__Information provided__
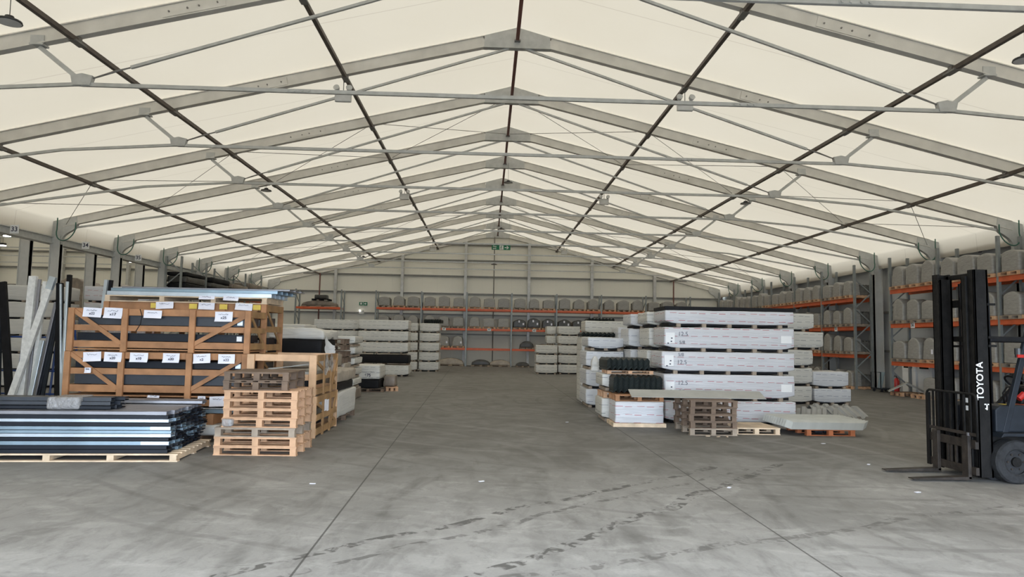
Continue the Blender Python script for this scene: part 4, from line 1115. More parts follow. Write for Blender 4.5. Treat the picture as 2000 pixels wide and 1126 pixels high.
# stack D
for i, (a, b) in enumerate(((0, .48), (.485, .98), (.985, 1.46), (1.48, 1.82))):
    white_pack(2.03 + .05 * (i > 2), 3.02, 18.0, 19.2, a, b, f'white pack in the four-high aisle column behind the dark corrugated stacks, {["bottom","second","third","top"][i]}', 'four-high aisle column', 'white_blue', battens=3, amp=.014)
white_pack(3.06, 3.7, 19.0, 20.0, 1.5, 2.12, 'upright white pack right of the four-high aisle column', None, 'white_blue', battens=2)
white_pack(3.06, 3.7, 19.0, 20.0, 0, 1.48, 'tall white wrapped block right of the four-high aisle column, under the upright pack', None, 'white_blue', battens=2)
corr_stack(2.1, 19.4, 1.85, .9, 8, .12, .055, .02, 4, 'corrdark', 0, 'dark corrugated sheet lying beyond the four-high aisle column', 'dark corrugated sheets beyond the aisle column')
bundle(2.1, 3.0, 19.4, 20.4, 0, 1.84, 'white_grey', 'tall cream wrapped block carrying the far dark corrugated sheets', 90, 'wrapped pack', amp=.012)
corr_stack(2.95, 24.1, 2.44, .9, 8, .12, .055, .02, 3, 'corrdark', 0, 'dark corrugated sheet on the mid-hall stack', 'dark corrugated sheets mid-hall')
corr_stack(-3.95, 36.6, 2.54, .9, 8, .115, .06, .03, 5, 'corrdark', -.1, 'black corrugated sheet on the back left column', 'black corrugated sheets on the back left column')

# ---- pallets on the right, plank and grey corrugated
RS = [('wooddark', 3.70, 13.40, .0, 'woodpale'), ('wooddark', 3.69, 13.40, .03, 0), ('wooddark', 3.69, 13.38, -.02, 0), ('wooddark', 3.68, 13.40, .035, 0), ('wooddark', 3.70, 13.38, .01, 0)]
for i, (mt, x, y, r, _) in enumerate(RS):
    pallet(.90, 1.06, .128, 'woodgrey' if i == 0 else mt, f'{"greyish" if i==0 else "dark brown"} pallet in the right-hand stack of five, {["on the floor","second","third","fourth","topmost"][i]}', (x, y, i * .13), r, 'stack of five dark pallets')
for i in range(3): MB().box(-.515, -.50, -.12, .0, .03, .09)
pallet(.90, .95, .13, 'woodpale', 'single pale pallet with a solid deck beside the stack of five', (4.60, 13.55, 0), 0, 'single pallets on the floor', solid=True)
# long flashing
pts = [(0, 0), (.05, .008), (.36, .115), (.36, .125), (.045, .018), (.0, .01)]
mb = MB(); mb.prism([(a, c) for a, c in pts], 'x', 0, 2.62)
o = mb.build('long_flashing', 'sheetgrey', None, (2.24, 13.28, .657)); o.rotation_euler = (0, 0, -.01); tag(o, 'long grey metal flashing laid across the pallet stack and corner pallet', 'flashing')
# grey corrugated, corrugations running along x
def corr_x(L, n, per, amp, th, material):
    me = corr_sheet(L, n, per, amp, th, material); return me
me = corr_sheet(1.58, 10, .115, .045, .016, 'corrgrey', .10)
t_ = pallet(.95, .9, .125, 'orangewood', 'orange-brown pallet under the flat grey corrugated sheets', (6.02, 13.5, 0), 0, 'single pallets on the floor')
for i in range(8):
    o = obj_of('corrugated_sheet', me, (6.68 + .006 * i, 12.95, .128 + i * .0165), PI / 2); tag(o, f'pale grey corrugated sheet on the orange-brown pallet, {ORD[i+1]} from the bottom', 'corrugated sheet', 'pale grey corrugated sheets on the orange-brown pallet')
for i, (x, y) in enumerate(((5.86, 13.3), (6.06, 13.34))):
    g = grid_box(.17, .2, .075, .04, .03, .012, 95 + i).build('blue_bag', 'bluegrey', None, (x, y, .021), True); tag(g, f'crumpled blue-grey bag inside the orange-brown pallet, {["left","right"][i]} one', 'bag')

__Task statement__
Give only the number of lines in the data that include the string "high".

__The completed task__
5